Ölmez’in konuşmasından bazı bölümler şöyle,

“Bizi ilgilendiren, çocuklarımızın, torunlarımızın eğitimini, akademik kariyerlerini ve geleceğini ilgilendiren maddelere, tarikatlar ve FETÖcüler hükmediyorlar. Geçtiğimiz hafta Alman İçişleri bakanlığından iki önemli şahsiyetle, danışmanımda birlikte görüşme yaptım. Benimle görüşmek istediklerinin sebebi, IŞİD’e katılan 3 genci bu örgütten nasıl koparıp aldığımı, sen bu işi nasıl başardın diyerek bilgi edinmek için gelmişler. “Sizler FETÖcü ve tarikatçı gurupları neden destekliyorsunuz” diye sordum.

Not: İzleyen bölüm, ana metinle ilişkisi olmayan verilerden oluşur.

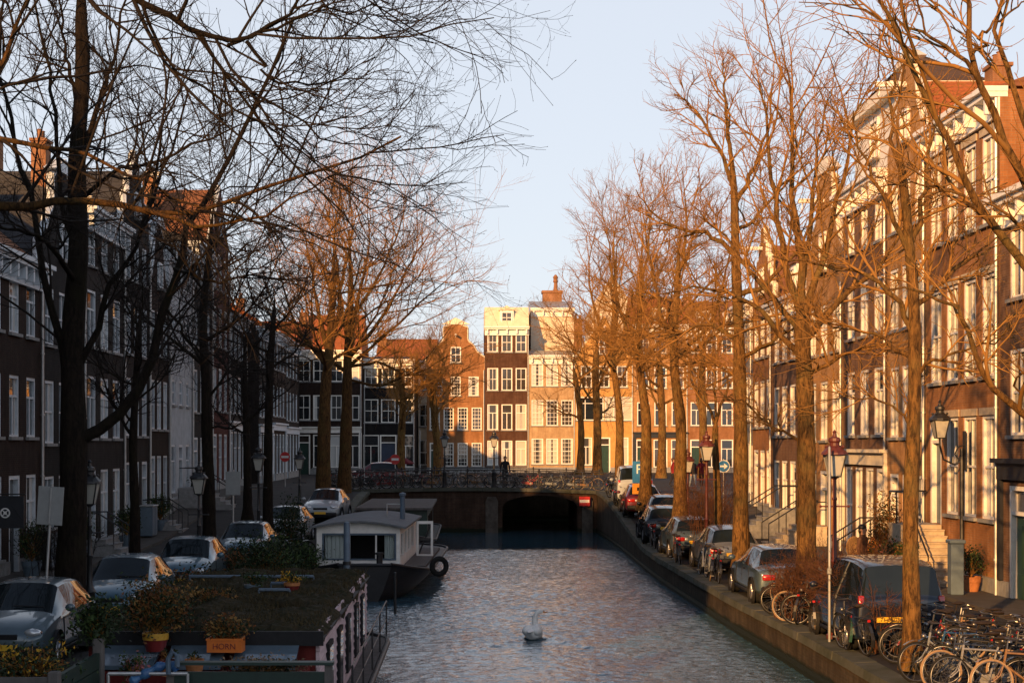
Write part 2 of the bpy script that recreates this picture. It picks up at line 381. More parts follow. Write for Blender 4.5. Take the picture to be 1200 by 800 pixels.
def water():
    m, n, b = _new('canal water')
    b.inputs['Base Color'].default_value = (.035, .085, .12, 1); b.inputs['Roughness'].default_value = .04
    b.inputs['IOR'].default_value = 1.75; b.inputs['Specular IOR Level'].default_value = 1.0
    co = texco(n, 'Object', (1, 1.25, 1))
    a = noise(n, co, 4.2, 3, .55, .4); c = noise(n, co, 11, 2, .5, .2); d = noise(n, texco(n, 'Object'), .16, 2)
    ad = n.nodes.new('ShaderNodeMath'); ad.operation = 'MULTIPLY_ADD'; ad.inputs[1].default_value = .35
    n.links.new(c, ad.inputs[0]); n.links.new(a, ad.inputs[2])
    x = n.nodes.new('ShaderNodeBump'); x.inputs['Distance'].default_value = .065
    ge = n.nodes.new('ShaderNodeNewGeometry'); sy = n.nodes.new('ShaderNodeSeparateXYZ'); n.links.new(ge.outputs['Position'], sy.inputs[0])
    cm = n.nodes.new('ShaderNodeMapRange'); cm.inputs[1].default_value = 70; cm.inputs[2].default_value = 73; cm.inputs[3].default_value = 1; cm.inputs[4].default_value = .12; n.links.new(sy.outputs[1], cm.inputs[0])
    mm = n.nodes.new('ShaderNodeMath'); mm.operation = 'MULTIPLY'; n.links.new(ramp(n, d, .1, .7), mm.inputs[0]); n.links.new(cm.outputs[0], mm.inputs[1]); n.links.new(mm.outputs[0], x.inputs['Strength'])
    n.links.new(ad.outputs[0], x.inputs['Height']); n.links.new(x.outputs[0], b.inputs['Normal'])
    xs = np.arange(-8.6, 8.7, .06); ys = np.concatenate([np.arange(-20, 20, 1.0), np.arange(20, 48, .05), np.arange(48, 88, .08), np.arange(88, 101, .5)])
    X, Y = np.meshgrid(xs, ys); Z = np.zeros_like(X); rg = np.random.default_rng(4)
    for k in range(60):
        lam = rg.uniform(.17, .55); an = rg.normal(1.35, .75); ph = rg.uniform(0, 6.28)
        amp = .0050 * lam ** .95
        Z += amp * np.sin((X * math.cos(an) + Y * math.sin(an)) * 2 * math.pi / lam + ph + .8 * np.sin(X * .31 + Y * .17 + k))
    gust = .62 + .3 * np.sin(X * .21 + Y * .11) * np.sin(Y * .07 + 1)
    calm = 1 - .9 / (1 + np.exp(-(Y - 71.5 - 1.2 * np.sin(X * .7) - .8 * np.sin(X * 1.9)) / .8))
    Z *= gust * calm
    # the swan's wake
    dy = SWAN[1] + .1 - Y; dx = np.abs(X - SWAN[0])
    on = (dy > 0) & (dy < 7)
    arm = np.exp(-((dx - .12 - .62 * dy) / .13) ** 2) * np.cos((dx - .12 - .62 * dy) * 14) * np.exp(-dy / 2.6) * .05
    Z += np.where(on, arm, 0) + np.where(on, .012 * np.sin(dy * 9) * np.exp(-(dx / (.25 + .3 * dy)) ** 2) * np.exp(-dy / 2), 0)
    V = np.stack([X, Y, Z], -1).reshape(-1, 3); nx = len(xs); ny = len(ys)
    i = np.arange(ny - 1)[:, None] * nx + np.arange(nx - 1)[None]
    Fq = np.stack([i, i + 1, i + nx + 1, i + nx], -1).reshape(-1, 4)
    tag(obj('water', rawmesh('water', V, Fq, m)), kind='structure')
SWAN = at(626, 748, 38.9); SWAN.z = 0
water()
mb = MB().box(-8.6, 8.6, -20, 101, -3.2, -3.0); tag(mb.build('canal_bed', M['quay_brick']), kind='structure')

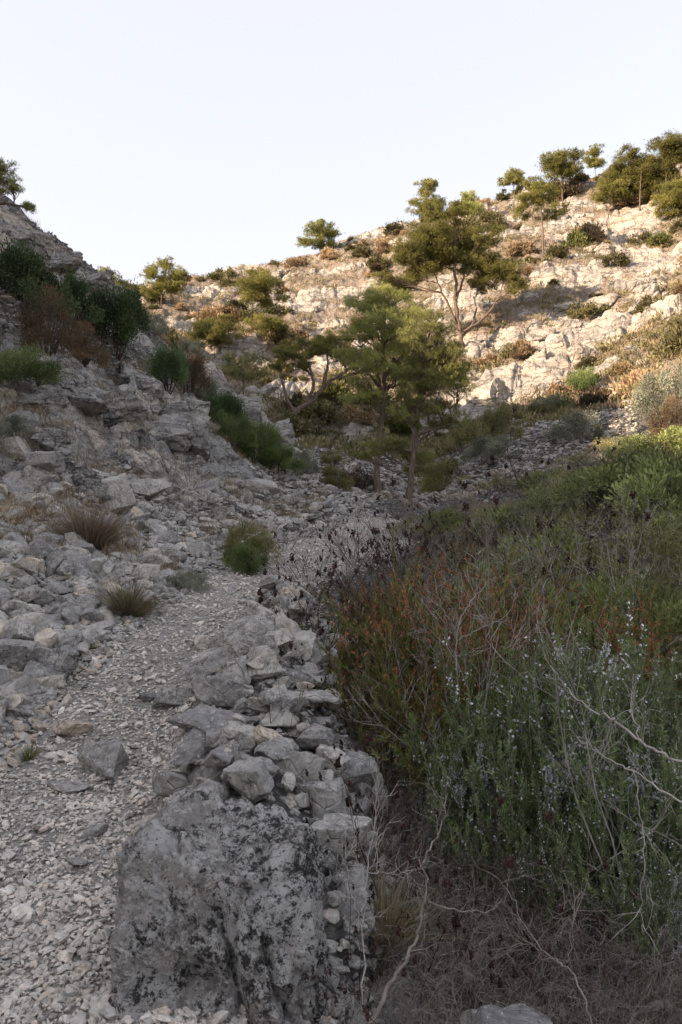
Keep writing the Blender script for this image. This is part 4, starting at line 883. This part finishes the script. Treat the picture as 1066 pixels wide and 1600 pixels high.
# ------------------------------------------------------------------ shrub templates
def T_shrub(*a, **k):
    s, f = shrub(*a, **k); return [('stems', s), ('foliage', f)]
TW, TD = M['twig'], M['twig_dark']
TPL = {
 'dark':  [T_shrub(31 + i, M['shrub_dark'], TD, nleaf=16000, leaf=(.055, .026), clump=34, cl_r=.26) for i in range(2)],
 'green': [T_shrub(35 + i, M['shrub_green'], TD, nleaf=16000, leaf=(.055, .026), clump=34, cl_r=.26) for i in range(2)],
 'fine':  [T_shrub(39 + i, M['shrub_green'], TD, nleaf=26000, leaf=(.07, .013), kind='needle', clump=40, cl_r=.24) for i in range(2)],
 'grey':  [T_shrub(43 + i, M['shrub_grey'], TW, nleaf=12000, leaf=(.05, .02), clump=36, cl_r=.22) for i in range(2)],
 'rust':  [T_shrub(47 + i, M['shrub_rust'], TD, nstem=14, nleaf=12000, leaf=(.05, .018), clump=34, cl_r=.24) for i in range(2)],
 'olive': [T_shrub(51 + i, M['shrub_olive'], TD, nleaf=12000, leaf=(.06, .025), clump=30, cl_r=.26) for i in range(2)],
}
def put(parts, name, label, cat, px=None, py=None, w=None, h=None, pos=None, rot=0., scale=1., group=None, unitw=2., unith=1.):
    """w, h in photo pixels -> scaled to metres at the plant's distance"""
    if pos is None: pos = hit([px], [py])[0]
    x, y, z = pos; sc = scale
    if w: sw = w * y / FPX / unitw; sh = h * y / FPX / unith; sc = (sw, sw, sh)
    return thing(name, label, cat, (x, y, z - .02), rot, sc, group, parts)
LEFT = [ # kind, px, py(bottom), w, h, label
 ('dark',30,480,130,90,'dark evergreen bush under the crag at the left edge'),
 ('rust',75,545,90,90,'brown leaved bush in the middle of the left slope'),
 ('green',25,600,110,66,'olive green bush low on the left edge slope'),
 ('dark',182,552,90,100,'tall dark bush leaning against the spur of the left slope'),
 ('dark',110,500,80,70,'dark bush right below the crag'),
 ('rust',128,560,76,56,'rusty brown bush beside the tall dark bush'),
 ('grey',60,590,60,40,'grey twiggy bush between green and brown bushes'),
 ('dark',262,605,60,66,'narrow dark bush at the spur edge'),
 ('rust',295,610,62,66,'rust brown bush on the spur above the rock slab'),
 ('grey',300,565,50,32,'pale grey green bush topping the spur'),
 ('grey',330,640,60,46,'grey green bush hanging over the lower spur'),
 ('dark',350,668,74,52,'dark bush halfway down the spur'),
 ('fine',395,720,104,58,'bright dense green juniper cushion at the foot of the spur'),
 ('fine',365,700,70,50,'green juniper cushion joining the dark spur bush'),
 ('fine',436,738,80,40,'low green juniper cushion at the bottom end of the spur'),
 ('grey',478,745,50,44,'grey green shrub where the valley opens'),
 ('olive',520,765,60,36,'low olive shrub beside the foot of the left pine'),
 ('grey',20,690,70,44,'thin grey shrub above the pale rounded rock'),
 ('olive',100,425,30,20,'tiny green tuft on the crag ledge'),
 ('green',160,425,40,30,'green sprig in the crack of the crag'),
 ('grey',245,525,46,36,'grey green bush on the skyline of the spur'),
 ('rust',215,500,40,26,'brown bush on the skyline behind the crag'),
 ('green',382,895,70,48,'small leafy green shrub at the upper end of the path'),
 ('olive',390,880,84,62,'yellowing thin shrub behind the small green one'),
 ('grey',300,922,66,34,'dark thorny cushion beside the path bend'),
]
for k, (kd, px, py, w, h, lab) in enumerate(LEFT):
    f = 1.3 if py < 620 and w > 50 else 1.05
    put(TPL[kd][k % 2], 'shrub', lab, 'shrub', px, py + (6 if f > 1.2 else 0), w * f, h * 1.08, rot=k * 1.7)
MIDR = [('olive',772,705,84,64,'brownish green rounded shrub at the shadow edge on the right'),('grey',770,720,90,40,'grey dead shrub in front of the rounded shrub at the shadow edge'),
 ('grey',1042,660,110,84,'silvery grey shrub on the shaded slope at the right edge'),('rust',1048,690,80,60,'rust brown shrub under the silvery one at the right edge'),
 ('green',912,612,50,36,'green shrub perched on the rocks of the right slope'),('olive',725,700,60,46,'dull shrub right of the slender valley pine'),
 ('olive',660,745,60,40,'olive shrub at the feet of the valley pines'),('rust',560,770,70,34,'reddish low shrub left of the valley pines'),('olive',690,770,80,50,'bush right of the slender pine foot'),
 ('olive',520,730,40,22,'tan shrub on the sunlit scree behind the pines'),('grey',860,655,80,34,'dead grey shrub at the foot of the rock face'),('grey',905,690,90,46,'grey twiggy shrub on the right scree')]
for k, (kd, px, py, w, h, lab) in enumerate(MIDR):
    put(TPL[kd][k % 2], 'shrub', lab, 'shrub', px, py, w * 1.05, h * 1.1, rot=k * 2.3)

# far hillside scrub: individuals
FAR = {}
for nm, mt, n in (('olive', 'ochre', 3), ('dark', 'far_green', 2), ('tan', 'shrub_tan', 3), ('rust', 'shrub_rust', 1)):
    FAR[nm] = []
    for i in range(n):
        s, f = shrub(200 + i + len(nm) * 10, M[mt], TD, nleaf=2600, leaf=(.20, .085), clump=16, cl_r=.36)
        FAR[nm].append(f)
LABF = {'olive': 'small olive green shrub dotting the sunlit hillside', 'dark': 'dark green round bush between pale rocks on the hillside',
        'tan': 'dry tan shrub on the sunlit hillside', 'rust': 'rusty red brown bush on the sunlit hillside'}
X, Y, r, rng = scatter(2600, 40, 120, 31, (-18, 27))
rm = rockmask(X, Y); dn = fbm(X / 9, Y / 9, oct=3, s=77); ok = (rm < .62) & (dn + rng.random(len(X)) * .5 > .1); X, Y, r = X[ok][:285], Y[ok][:285], r[ok][:285]; Z = H(X, Y)
for k in range(len(X)):
    q = rng.random(); kd = 'olive' if q < .5 else 'dark' if q < .66 else 'tan' if q < .93 else 'rust'
    me = FAR[kd][rng.integers(len(FAR[kd]))]; o = obj('hillside_shrub', me); s = (.4 + 1.1 * rng.random() ** 2) * (1 + .4 * (r[k] > 80))
    o.location = (X[k], Y[k], Z[k] - .1); o.rotation_euler = (0, 0, rng.uniform(0, 6)); o.scale = (s, s, s * rng.uniform(.8, 1.2)); tag(o, LABF[kd], 'shrub', kd + ' shrubs of the far hillside')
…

Verdikleri yanıt şu oldu; “Aslında biz bunu istemiyoruz ama yukarıdan emir geliyor” dediler. “Kimden” diye sorduğumda da, “CIA emrediyor bize dedi. Amerika emrediyor. Almanya koruyor. Savcılar var, subaylar var.”

BAMF (Federal Göçmenler ve Mülteciler Dairesi) Almanya’nın önemli kuruluşlarından kişiler gelip, danışmanımın yanımda benimle randevu alıp görüşmeler yapıyorlar. Görüşmenin sonunda ayrılırken bana diyor ki, “Sayın Ölmez, sizden bir ricada bulunuyorum. Ben FETÖcü değilim.” Cevabımda aynen şöyle oluyor, “Siz kendinizi ihbar ettiniz bu ifadelerinizle. Siz FETÖcünüz!”

Birçok Bölgelerde Ermeni Anıtı dikmek istiyorlar. Bielefeld- Gütersloh kentinde de anıt dikme girişimleri oldu. Heyet düzeyinde Belediye Başkanıyla yaptığımız görüşmeler sonucu, 154 farklı kökenden gelen insanların yaşadığı kentte böyle bir girişimin, barış ve huzuru bozacağını ifade ederek, doğru stratejik taktiklerle anıtın dikilmesini engelledik. On bin kişiyle yürüyüş yapsanız bu başarıyı sağlayamazsınız. Doğru tespit ve doğru çalışmalar yapılırsa başarısızlık kesinlikle mümkün değil. Tüm derneklerde örgütlenme ile ilgili kayıtsız, şartsız eğitim yapmalıyız. Birlik faaliyetlerinin raporlarını düzenli olarak aşağıya indirmeli, aşağıdaki derneklerde etkinlik ve faaliyet raporlarını yukarıya bildirmeli. Bu verdiğim örneklerden dersler çıkarıp başarı elde edeceğiz” dedi.

FETÖ'NÜN SIZMA GİRİŞİMLERİNE DİKKAT

ADD Birlik Onursal Başkanı Dursun Arı, yaptığı konuşmada Almanya’daki FETÖ yapılanmalarına ve anadil Türkçe konusuna vurgu yaparak şunları söyledi:

“Geçtiğimiz günlerde yaşanan katliamlar, Trump’ın açıklamaları, gelecek dönemde, oyunun medeniyetler çatışması üzerinden eninde sonunda İslam coğrafyasına onunda en tehlikeli ucu olan Türkiye’ye ve o coğrafyanın en ileri vatandaşları olan Türk milletine yöneleceğine inanan biriyim. Almanya FETÖ’nün ana üstlerinden birisi. Türkiye’den ve dünyanın her yerinden buraya gelerek kendilerini kilise görevlisi, akademisyen olarak tanıtıyorlar. Derneklerimizin içine kadar giriyorlar, “Biz Hıristiyan-İslam diyaloğu sağlayacağız” diyerek. Ermeni meselesi ve Anadil konusunda, iş yapma sonuç alma çok yüksek olan birliktelikleri bozanlar yine bunlar oldu. Anadil çok önemli bir mesele. Bizi yurdumuza bağlayan, ulusumuza bağlayan en önemli araç. Olmazsa olmaz."